Much of the appeal of summer reading may trace back from long childhood school breaks, when the days stretched out forever and offered plenty of time for exploring the Mississippi with Huckleberry Finn or sleuthing with Nancy Drew. Many a devoted reader was spawned after the last school bell had rung. Even for modern kids and adults, summer is a time for vacations, when books you've been meaning to get around to provide a pleasant way to idle away abundant free time.

The perennial question is what sort of book best suits the season. Among the legends of the genre are Gillian Flynn's Gone Girl (2012) and J.K. Rowling's Harry Potter and the Philosopher's Stone (1997), both of which came out conveniently in June. In a pinch, Stephen King, Anne Tyler and John Grisham are good bets.

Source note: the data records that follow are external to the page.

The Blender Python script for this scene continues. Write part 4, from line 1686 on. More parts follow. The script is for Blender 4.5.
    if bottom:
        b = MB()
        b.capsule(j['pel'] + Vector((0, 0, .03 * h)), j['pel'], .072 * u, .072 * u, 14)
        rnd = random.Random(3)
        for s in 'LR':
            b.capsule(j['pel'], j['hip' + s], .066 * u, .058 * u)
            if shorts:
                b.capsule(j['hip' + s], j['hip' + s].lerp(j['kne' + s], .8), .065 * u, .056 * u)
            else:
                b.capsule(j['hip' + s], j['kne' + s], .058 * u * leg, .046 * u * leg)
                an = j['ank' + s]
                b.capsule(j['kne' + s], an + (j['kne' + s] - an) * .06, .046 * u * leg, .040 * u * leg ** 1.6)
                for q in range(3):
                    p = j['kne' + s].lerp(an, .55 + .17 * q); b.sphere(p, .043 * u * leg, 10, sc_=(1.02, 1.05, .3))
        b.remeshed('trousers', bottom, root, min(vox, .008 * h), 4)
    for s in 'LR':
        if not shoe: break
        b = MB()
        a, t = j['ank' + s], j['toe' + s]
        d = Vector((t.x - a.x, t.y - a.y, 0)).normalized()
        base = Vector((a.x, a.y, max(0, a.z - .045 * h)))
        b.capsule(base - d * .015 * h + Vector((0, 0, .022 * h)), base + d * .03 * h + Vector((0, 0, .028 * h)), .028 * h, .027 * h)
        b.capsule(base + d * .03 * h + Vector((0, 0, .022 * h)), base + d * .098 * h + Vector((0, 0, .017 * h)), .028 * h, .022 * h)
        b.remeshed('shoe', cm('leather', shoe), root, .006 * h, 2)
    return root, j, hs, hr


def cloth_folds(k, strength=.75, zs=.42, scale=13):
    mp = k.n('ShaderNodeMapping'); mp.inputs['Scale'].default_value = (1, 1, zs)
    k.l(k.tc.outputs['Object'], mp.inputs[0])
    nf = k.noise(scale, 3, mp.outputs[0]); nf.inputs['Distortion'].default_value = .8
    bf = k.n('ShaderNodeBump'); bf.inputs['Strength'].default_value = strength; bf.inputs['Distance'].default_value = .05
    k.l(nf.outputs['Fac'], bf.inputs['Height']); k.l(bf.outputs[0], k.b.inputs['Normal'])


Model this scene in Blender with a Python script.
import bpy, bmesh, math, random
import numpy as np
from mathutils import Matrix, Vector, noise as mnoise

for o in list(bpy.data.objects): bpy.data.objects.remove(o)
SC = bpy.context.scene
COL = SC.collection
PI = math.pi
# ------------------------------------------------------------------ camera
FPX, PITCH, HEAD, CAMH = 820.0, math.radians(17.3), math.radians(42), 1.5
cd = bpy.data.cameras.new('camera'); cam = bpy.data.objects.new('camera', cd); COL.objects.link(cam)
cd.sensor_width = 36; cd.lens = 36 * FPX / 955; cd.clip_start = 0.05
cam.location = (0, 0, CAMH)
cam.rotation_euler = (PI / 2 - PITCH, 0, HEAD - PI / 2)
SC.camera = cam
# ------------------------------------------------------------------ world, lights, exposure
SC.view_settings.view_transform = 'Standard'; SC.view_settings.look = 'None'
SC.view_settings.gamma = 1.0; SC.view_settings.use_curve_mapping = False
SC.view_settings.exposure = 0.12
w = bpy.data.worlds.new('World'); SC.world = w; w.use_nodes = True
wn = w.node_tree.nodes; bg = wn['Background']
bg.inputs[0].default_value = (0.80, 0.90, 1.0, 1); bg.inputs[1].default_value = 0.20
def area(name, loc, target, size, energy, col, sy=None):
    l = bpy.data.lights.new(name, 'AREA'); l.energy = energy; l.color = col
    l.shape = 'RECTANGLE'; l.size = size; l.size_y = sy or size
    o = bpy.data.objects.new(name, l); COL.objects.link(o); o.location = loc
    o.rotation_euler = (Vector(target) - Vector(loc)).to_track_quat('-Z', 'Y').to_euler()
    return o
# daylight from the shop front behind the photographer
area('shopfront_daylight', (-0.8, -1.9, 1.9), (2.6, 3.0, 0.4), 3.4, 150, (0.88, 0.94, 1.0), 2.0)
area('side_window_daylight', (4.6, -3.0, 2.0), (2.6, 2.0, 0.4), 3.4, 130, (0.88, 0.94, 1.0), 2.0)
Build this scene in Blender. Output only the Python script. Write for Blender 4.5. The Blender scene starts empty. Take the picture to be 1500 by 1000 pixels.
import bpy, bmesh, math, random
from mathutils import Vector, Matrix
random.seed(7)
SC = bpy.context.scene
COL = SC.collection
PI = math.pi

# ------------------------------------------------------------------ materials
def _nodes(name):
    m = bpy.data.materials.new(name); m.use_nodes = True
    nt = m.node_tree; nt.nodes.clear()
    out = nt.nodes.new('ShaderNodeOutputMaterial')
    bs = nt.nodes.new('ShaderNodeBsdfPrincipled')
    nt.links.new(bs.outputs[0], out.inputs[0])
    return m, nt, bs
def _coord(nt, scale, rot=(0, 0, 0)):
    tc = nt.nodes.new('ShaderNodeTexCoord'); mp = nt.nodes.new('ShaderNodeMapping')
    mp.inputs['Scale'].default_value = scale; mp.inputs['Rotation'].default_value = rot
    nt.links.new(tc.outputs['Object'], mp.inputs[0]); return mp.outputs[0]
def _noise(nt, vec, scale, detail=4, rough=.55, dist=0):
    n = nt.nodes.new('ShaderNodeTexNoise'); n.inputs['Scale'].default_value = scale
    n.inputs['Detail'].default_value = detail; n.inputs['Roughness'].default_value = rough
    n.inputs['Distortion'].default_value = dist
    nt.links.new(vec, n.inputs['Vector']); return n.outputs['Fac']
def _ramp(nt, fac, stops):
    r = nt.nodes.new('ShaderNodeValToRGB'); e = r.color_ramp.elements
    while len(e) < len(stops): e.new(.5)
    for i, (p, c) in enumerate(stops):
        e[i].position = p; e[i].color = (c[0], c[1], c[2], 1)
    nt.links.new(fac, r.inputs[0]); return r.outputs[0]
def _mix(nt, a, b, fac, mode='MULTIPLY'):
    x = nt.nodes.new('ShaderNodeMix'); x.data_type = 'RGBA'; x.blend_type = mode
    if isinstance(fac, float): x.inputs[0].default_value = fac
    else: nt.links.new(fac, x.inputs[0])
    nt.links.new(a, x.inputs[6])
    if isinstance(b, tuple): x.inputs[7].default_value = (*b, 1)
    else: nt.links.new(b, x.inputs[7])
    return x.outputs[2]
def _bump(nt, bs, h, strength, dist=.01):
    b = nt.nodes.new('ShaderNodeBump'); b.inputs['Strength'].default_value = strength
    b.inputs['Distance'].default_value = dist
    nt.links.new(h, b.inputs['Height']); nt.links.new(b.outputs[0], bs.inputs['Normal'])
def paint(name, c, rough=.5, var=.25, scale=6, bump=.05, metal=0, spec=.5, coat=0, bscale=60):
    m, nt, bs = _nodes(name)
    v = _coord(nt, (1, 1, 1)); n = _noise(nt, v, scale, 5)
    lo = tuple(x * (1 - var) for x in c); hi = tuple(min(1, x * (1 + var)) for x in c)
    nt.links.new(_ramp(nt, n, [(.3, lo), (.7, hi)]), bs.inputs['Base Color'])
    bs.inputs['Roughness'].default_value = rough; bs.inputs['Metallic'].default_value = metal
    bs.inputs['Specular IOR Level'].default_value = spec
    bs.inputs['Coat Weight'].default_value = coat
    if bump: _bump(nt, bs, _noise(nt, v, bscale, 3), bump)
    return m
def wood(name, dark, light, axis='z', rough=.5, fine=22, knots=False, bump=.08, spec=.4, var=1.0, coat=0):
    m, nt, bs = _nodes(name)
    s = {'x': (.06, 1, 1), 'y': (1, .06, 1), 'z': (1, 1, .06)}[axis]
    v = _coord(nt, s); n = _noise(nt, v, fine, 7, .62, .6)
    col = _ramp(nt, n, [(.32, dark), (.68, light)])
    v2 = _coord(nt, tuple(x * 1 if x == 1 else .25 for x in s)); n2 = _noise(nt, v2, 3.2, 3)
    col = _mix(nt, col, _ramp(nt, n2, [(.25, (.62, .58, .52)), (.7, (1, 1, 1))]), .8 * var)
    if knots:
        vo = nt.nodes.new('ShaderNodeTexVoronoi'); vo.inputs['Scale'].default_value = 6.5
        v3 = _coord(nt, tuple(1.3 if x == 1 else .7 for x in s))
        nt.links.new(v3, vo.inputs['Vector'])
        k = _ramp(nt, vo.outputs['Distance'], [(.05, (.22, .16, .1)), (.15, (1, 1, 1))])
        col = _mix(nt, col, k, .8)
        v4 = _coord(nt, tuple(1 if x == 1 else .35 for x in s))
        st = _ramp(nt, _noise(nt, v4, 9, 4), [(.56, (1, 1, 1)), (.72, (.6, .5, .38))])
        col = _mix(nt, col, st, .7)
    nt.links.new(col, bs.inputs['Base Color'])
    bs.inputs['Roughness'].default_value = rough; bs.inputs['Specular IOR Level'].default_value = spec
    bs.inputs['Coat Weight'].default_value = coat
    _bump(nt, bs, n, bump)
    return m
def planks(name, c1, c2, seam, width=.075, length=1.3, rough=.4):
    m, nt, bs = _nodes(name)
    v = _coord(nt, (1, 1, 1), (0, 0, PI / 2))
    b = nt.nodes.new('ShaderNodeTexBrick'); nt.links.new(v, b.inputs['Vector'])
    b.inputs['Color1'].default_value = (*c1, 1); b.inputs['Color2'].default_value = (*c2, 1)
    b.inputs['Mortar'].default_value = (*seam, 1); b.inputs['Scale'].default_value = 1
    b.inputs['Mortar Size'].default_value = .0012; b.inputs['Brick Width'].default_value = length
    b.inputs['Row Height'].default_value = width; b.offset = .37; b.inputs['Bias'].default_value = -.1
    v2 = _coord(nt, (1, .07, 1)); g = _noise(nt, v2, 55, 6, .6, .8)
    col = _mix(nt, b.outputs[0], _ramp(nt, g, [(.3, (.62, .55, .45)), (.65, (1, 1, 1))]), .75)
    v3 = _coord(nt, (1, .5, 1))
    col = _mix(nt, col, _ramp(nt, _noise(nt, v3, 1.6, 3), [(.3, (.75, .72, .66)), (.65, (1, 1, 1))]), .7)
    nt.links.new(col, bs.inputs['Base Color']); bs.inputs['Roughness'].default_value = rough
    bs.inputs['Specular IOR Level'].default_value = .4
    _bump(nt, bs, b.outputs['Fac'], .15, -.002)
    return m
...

The ideal books have a few basic elements: a gripping plot, memorable characters, and a high page count. Brevity may be the soul of wit, but it's no virtue when you have a lazy afternoon and nothing that has to be done.

Summer reads don't have to be light fare: For some people, hefty biographies and Russian novels can be savored best from an Adirondack chair on the porch of a rustic lake cottage. Some lake cottages come nicely equipped with a shelf of fat paperbacks, dog-eared and water-warped, that have sustained previous vacationers on sunny afternoons--or rainy ones.

The best of these books are like the perfect summer: They last a long time, they provide one surprise and pleasure after another, and you hate to see them end.